"On n'est pas dans le futurisme, mais dans un drame bourgeois ou un thriller atmosphérique"
Un soir d'été 1958, Thomas Blaine est tué dans un accident de voiture mais son destin ne s'arrête pas à cette mort banale. Son esprit, miraculeusement sauvegardé, va revivre dans un corps d'emprunt. Lorsqu'il reprend conscience, près d'un siècle et demi s'est écoulé. En l'an 2110, plus rien n'existe de ce qu'il avait aimé et connu, mais la science a tenu les promesses de la religion et l'on peut devenir immortel par contrat.
Grand amateur des nouvelles de Robert Sheckley et de son immense talent pour mêler SF, humour noir et réflexion métaphysique, je savais que j’allais retrouver dans "Le Temps Meurtrier" (dont le titre anglais, plus évocateur, est "Immortality Inc.") tous les ingrédients qui me plaisent tant chez cet auteur.
Mais comme souvent avec les spécialistes de textes courts et de nouvelles, je me demandais si son idée de base (un homme meurt "accidentellement" en 1958, se réveille 150 ans plus tard dans le corps d’un autre et découvre un monde aussi inquiétant que grotesque) allait tenir sur la longueur.
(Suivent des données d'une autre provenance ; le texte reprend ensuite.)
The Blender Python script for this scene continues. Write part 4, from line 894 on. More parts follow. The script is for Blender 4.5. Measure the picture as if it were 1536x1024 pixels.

Autant le préciser tout de suite, c’est le cas ici !
Le héros se retrouve plongé au cœur d’une machination dont il peine à comprendre les enjeux, et les péripéties se multiplient sur fond de questionnement sur l’Au-Delà, la Mort et l’Immortalité. En effet, le futur du "Temps Meurtier" permet aux individus d’accéder scientifiquement à l’Immortalité (enfin, attention, rien n’est jamais aussi simple chez Sheckley...) et le corps est devenu une marchandise. Le génie de Robert Sheckley, c’est de plonger son héros insignifiant de 1958 dans un univers futuriste qui le dépasse non seulement parce qu’il est "un homme préhistorique", comme on le met en garde, mais surtout parce l’Humanité, incapable de convertir le progrès scientifique en satisfaction collective, en a fait une calamité.
"La première réaction de Blaine fut la pitié. L’Au-delà scientifique n’avait pas vraiment libéré l’homme de la crainte de la mort, comme elle aurait dû le faire. Au contraire, elle avait intensifié ses incertitudes et stimulé son esprit de rivalité.
Doté de la certitude d’une vie future, l’homme avait encore voulu l’améliorer pour jouir d’un meilleur paradis que son prochain. L’égalité, c’était très bien, mais l’initiative individuelle passait d’abord. Un nivellement parfait et insipide n’était pas une idée plus digeste dans l’Au-delà que sur Terre".